_DIRECTION_
Repeat the material below word for word and leave out all pictures.
--- Start of DATASET SECTION ---
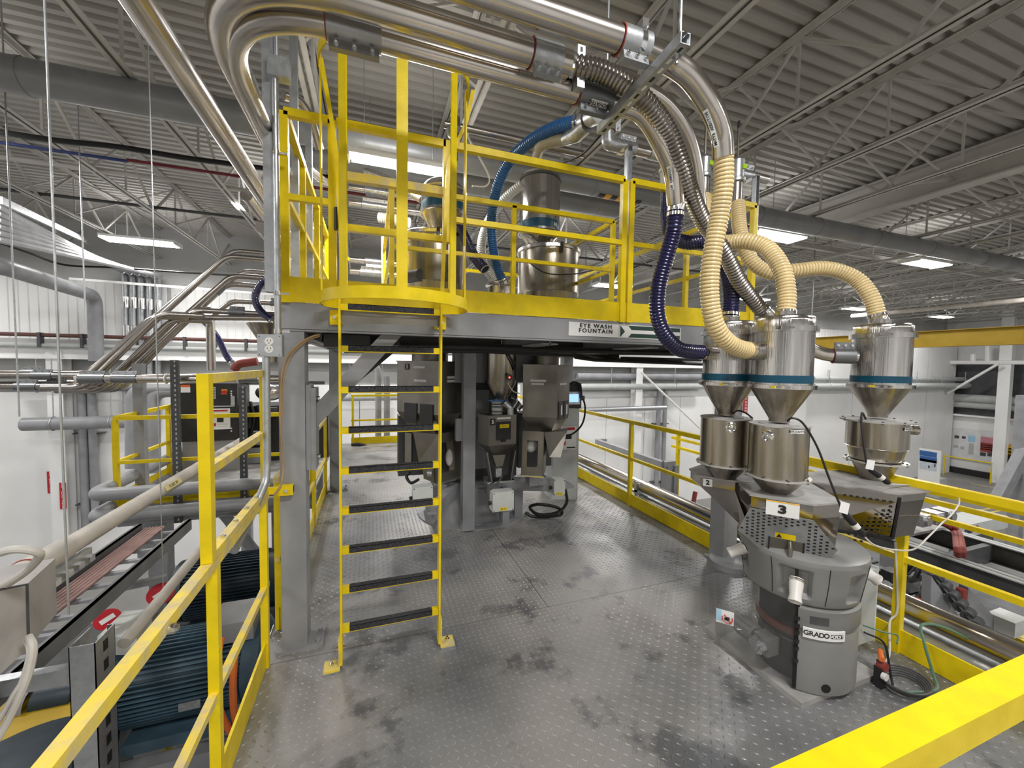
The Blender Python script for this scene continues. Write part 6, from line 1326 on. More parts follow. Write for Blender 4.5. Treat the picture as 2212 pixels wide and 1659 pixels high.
# conveying pipe bundles stepping down to the left
YB_ = 7.0
def bundle(label, pts, r=.038, y=YB_, clamps=(), mat=PIPED, rad=.28):
    P = [at(x, yy, y=y) for x, yy in pts]; P[0].z = P[1].z; P[-1].z = P[-2].z; F = fillet(P, rad, 12); t = thing('conveying_pipe', label, 'pipe', tuple(P[1])); part('tube', MB().tube(F, r, 14), mat, t)
    for (i, f) in clamps: clamp(t, P[i].lerp(P[i + 1], f), P[i + 1] - P[i], r + .001, .2, (0, .3, 1), bolts=3, gasket=False, mat=DARKC)
    return t
bundle('highest sloping conveying pipe reaching behind the platform at the left', [(640, 541), (505, 541), (190, 806), (-60, 806)], clamps=[(0, .3), (2, .5)])
bundle('second sloping conveying pipe just below the highest one', [(640, 555), (490, 553), (205, 812), (-60, 812)], y=6.85, clamps=[(2, .45)])
bundle('sloping conveying pipe in the middle group, upper', [(640, 586), (525, 586), (240, 826), (60, 829)], y=7.15, clamps=[(0, .3)])
bundle('sloping conveying pipe in the middle group, lower', [(640, 596), (500, 595), (232, 830), (-60, 829)], y=6.9, clamps=[(0, .2), (2, .4)])
bundle('sloping conveying pipe in the middle group, lowest', [(640, 612), (490, 613), (250, 838), (50, 838)], y=7.05, clamps=[(1, .05)])
bundle('sloping conveying pipe bending flat beside the navy drop hose', [(410, 683), (330, 683), (165, 835), (-60, 835)], y=6.6, clamps=[(2, .5)])
bundle('sloping conveying pipe of the lower group running right to the column', [(640, 673), (420, 670), (240, 842), (150, 845)], y=6.75, clamps=[(0, .6)])
bundle('straight conveying pipe crossing behind the outlet box', [(640, 688), (560, 687), (430, 686), (395, 686)], y=6.7, rad=.05)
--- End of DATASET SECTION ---
_RESPONSE TO THIS TASK_
The Blender Python script for this scene continues. Write part 6, from line 1326 on. More parts follow. Write for Blender 4.5. Treat the picture as 2212 pixels wide and 1659 pixels high.
# conveying pipe bundles stepping down to the left
YB_ = 7.0
def bundle(label, pts, r=.038, y=YB_, clamps=(), mat=PIPED, rad=.28):
    P = [at(x, yy, y=y) for x, yy in pts]; P[0].z = P[1].z; P[-1].z = P[-2].z; F = fillet(P, rad, 12); t = thing('conveying_pipe', label, 'pipe', tuple(P[1])); part('tube', MB().tube(F, r, 14), mat, t)
    for (i, f) in clamps: clamp(t, P[i].lerp(P[i + 1], f), P[i + 1] - P[i], r + .001, .2, (0, .3, 1), bolts=3, gasket=False, mat=DARKC)
    return t
bundle('highest sloping conveying pipe reaching behind the platform at the left', [(640, 541), (505, 541), (190, 806), (-60, 806)], clamps=[(0, .3), (2, .5)])
bundle('second sloping conveying pipe just below the highest one', [(640, 555), (490, 553), (205, 812), (-60, 812)], y=6.85, clamps=[(2, .45)])
bundle('sloping conveying pipe in the middle group, upper', [(640, 586), (525, 586), (240, 826), (60, 829)], y=7.15, clamps=[(0, .3)])
bundle('sloping conveying pipe in the middle group, lower', [(640, 596), (500, 595), (232, 830), (-60, 829)], y=6.9, clamps=[(0, .2), (2, .4)])
bundle('sloping conveying pipe in the middle group, lowest', [(640, 612), (490, 613), (250, 838), (50, 838)], y=7.05, clamps=[(1, .05)])
bundle('sloping conveying pipe bending flat beside the navy drop hose', [(410, 683), (330, 683), (165, 835), (-60, 835)], y=6.6, clamps=[(2, .5)])
bundle('sloping conveying pipe of the lower group running right to the column', [(640, 673), (420, 670), (240, 842), (150, 845)], y=6.75, clamps=[(0, .6)])
bundle('straight conveying pipe crossing behind the outlet box', [(640, 688), (560, 687), (430, 686), (395, 686)], y=6.7, rad=.05)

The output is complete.